Ashabü’n-nar kapsamındaki kişilerin planları genellikle gerçekleşiyor. Gerçekleşmemesi, mucizedir. Ayetteki ‘hüm fiha halidün’ هُمْ فيها خالِدونَ kelimesi, öyle kimselerin, netice alana kadar planlarında devamlı olacaklarına işaret ediyor.

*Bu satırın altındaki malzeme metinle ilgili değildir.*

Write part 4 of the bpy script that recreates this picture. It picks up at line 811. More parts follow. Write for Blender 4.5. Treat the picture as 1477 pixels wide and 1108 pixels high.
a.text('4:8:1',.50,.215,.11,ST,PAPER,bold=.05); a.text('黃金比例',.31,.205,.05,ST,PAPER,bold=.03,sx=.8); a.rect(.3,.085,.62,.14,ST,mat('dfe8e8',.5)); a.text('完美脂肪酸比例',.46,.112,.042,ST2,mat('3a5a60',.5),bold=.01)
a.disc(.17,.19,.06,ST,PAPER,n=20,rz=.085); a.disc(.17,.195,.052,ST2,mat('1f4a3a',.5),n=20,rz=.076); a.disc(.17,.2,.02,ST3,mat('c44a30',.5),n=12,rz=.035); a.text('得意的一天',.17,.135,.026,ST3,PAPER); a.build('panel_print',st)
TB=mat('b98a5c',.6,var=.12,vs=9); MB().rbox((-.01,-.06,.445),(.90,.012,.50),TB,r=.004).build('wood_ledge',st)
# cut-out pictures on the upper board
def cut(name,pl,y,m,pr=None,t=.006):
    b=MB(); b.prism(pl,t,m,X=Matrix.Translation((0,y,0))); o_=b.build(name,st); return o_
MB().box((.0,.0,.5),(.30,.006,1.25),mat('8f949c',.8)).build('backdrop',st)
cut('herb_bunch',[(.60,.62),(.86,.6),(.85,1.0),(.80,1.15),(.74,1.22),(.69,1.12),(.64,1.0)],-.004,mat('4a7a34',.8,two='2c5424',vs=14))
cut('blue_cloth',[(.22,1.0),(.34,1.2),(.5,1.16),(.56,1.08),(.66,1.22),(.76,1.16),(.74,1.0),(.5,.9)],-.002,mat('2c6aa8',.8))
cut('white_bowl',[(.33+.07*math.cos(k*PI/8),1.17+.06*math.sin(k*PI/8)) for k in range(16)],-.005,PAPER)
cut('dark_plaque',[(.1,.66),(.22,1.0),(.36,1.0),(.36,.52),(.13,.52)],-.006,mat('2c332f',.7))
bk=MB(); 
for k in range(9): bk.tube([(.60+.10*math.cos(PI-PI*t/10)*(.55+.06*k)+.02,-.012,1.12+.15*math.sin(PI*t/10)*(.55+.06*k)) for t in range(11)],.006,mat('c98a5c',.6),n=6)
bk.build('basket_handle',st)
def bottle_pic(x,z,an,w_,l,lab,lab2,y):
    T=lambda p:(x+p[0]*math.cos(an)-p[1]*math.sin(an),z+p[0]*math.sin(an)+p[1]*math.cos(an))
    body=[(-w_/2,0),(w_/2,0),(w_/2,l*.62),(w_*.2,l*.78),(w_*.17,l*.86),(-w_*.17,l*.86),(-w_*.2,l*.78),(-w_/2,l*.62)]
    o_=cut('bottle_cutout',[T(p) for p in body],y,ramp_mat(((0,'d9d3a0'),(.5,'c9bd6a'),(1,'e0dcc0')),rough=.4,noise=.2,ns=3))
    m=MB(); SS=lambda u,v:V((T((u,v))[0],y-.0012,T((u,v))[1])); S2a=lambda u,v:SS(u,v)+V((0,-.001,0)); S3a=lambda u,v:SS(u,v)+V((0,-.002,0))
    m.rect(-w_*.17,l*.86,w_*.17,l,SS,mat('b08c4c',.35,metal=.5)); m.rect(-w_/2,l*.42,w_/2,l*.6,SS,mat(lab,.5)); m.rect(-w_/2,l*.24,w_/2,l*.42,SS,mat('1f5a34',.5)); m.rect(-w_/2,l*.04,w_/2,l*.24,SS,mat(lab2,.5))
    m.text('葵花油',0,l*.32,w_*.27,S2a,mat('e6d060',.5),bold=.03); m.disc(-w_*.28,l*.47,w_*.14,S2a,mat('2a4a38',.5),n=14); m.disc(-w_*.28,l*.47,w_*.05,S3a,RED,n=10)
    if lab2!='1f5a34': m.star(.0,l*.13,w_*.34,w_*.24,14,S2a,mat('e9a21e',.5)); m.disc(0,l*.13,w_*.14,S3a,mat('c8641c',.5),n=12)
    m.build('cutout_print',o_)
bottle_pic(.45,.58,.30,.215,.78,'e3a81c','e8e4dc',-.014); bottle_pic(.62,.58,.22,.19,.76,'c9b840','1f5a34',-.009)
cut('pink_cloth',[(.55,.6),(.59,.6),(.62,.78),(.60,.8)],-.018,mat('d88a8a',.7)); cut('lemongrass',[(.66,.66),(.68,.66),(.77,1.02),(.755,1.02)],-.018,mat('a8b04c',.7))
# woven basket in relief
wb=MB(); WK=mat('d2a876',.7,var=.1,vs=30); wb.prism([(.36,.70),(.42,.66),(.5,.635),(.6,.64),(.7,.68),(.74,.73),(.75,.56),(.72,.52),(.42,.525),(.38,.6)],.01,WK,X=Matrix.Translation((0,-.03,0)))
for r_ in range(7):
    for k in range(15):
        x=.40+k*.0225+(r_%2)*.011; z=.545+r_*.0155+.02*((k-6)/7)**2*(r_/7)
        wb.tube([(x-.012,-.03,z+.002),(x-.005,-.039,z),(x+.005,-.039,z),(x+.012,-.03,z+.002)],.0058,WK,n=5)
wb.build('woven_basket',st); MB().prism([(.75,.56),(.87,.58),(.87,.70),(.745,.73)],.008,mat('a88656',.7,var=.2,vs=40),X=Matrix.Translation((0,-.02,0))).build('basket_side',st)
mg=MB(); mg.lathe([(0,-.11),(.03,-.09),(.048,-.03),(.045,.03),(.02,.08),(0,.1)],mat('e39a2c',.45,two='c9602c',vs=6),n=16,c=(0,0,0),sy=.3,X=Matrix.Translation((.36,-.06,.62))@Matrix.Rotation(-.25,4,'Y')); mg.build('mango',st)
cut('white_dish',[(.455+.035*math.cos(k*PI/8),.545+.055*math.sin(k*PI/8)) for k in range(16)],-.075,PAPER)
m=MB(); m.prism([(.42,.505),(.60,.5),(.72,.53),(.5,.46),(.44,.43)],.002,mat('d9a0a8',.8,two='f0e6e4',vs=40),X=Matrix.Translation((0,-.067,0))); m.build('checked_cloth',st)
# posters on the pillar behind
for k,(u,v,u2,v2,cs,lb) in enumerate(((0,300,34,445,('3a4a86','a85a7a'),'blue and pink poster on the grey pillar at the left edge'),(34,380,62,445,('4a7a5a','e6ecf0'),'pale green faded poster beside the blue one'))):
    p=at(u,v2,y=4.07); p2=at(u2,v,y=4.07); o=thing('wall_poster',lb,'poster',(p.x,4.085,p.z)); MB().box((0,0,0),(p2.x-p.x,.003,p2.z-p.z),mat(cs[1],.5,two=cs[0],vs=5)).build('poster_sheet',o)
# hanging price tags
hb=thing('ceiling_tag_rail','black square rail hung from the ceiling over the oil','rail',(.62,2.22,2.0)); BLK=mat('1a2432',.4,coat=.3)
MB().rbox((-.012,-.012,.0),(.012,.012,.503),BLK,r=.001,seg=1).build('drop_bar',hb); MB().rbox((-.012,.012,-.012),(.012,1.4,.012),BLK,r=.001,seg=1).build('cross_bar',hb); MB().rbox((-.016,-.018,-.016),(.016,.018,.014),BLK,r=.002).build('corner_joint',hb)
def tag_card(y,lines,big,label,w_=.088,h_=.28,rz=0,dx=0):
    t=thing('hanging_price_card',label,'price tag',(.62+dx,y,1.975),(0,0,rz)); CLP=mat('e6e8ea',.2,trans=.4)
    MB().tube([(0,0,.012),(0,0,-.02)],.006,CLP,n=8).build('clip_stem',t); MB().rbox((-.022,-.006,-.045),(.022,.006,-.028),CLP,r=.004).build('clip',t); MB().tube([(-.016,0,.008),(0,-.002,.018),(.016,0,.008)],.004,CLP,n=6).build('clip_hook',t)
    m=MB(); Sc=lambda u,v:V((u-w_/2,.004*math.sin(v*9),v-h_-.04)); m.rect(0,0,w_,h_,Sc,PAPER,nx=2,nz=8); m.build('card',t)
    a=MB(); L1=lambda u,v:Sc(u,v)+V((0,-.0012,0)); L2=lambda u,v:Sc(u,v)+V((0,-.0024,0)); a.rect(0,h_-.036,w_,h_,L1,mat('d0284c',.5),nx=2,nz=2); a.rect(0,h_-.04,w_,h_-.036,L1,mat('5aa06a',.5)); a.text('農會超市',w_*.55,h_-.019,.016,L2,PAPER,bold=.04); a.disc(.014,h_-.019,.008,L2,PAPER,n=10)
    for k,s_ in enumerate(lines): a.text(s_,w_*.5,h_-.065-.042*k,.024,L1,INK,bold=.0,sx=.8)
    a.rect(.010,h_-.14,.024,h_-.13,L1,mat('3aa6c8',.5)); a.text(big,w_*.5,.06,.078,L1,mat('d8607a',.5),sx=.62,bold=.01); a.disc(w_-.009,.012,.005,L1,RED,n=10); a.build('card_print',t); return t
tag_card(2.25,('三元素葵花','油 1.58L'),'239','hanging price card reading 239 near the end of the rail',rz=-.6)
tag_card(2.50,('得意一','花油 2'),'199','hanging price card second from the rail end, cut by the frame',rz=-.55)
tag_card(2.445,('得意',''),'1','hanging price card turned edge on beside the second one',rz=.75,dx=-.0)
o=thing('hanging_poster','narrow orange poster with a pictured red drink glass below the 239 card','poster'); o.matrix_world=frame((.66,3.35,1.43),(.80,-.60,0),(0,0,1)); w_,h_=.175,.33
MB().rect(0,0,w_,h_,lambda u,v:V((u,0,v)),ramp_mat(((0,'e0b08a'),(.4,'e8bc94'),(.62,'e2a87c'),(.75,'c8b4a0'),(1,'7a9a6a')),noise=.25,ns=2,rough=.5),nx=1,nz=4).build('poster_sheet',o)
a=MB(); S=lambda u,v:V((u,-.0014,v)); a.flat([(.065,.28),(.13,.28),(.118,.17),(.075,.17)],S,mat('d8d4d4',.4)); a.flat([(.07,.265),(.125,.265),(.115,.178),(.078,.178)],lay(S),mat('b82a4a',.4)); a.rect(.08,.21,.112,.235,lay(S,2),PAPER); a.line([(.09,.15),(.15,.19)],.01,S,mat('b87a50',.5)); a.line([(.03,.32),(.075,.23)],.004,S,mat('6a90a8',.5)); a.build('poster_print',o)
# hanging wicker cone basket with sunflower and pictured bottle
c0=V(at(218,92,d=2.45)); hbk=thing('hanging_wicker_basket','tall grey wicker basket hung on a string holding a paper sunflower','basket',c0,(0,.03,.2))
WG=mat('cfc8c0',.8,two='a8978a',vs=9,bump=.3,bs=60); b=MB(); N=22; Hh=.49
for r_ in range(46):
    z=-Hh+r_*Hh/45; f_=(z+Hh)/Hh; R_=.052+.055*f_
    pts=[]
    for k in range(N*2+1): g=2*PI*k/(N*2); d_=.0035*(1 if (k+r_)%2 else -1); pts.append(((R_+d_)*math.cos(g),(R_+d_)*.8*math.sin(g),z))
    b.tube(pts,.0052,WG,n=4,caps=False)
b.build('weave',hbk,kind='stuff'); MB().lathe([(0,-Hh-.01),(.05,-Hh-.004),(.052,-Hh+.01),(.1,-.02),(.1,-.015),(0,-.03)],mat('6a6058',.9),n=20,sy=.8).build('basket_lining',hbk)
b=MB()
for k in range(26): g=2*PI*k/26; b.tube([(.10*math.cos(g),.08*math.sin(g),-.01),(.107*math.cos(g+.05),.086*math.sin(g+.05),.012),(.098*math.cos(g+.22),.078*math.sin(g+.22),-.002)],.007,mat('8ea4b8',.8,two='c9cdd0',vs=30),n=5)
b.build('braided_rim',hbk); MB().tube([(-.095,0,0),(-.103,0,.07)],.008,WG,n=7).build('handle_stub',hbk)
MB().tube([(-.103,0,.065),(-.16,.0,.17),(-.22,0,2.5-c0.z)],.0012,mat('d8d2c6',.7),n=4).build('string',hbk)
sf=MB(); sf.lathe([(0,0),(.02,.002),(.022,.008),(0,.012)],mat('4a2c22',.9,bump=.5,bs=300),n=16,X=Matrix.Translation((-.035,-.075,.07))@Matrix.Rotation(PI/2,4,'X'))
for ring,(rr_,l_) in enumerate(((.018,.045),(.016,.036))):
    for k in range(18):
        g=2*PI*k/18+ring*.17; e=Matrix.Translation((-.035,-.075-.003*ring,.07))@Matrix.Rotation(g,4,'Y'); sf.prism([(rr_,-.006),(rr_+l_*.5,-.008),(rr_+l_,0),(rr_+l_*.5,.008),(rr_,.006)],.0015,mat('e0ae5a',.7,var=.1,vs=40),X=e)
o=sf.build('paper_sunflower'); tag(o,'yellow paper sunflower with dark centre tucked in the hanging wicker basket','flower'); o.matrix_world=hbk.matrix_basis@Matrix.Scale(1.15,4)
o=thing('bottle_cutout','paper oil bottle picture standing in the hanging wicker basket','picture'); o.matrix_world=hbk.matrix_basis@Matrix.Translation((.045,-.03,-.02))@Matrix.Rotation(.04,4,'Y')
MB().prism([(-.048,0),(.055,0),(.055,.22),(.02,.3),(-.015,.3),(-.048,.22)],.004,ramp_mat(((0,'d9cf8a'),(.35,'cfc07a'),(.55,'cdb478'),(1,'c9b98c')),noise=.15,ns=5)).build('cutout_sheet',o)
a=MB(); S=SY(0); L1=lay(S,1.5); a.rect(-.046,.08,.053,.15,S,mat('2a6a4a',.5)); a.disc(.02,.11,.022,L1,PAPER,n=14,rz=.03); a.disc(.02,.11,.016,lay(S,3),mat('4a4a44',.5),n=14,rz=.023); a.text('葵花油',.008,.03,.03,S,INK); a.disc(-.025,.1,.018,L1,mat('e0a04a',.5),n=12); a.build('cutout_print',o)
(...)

Günümüzde, saltanatının itibarını önemli sanıp, resul tavsiyesine kulak vermeyen… tavsiye yüzüne söylendiğinde hiddetlenen… itibar meraklısı -Müslüman bilinen- saray adamı var. Neyin ne olacağının farkında değil. Sarayında, ashabü’n-nar mensuplarının etkisindedir. Onlar ateşle oynuyorllar. Oynadıkları ateş millete dokunmadan, söndürülebilir mi?.. Bilemiyoruz.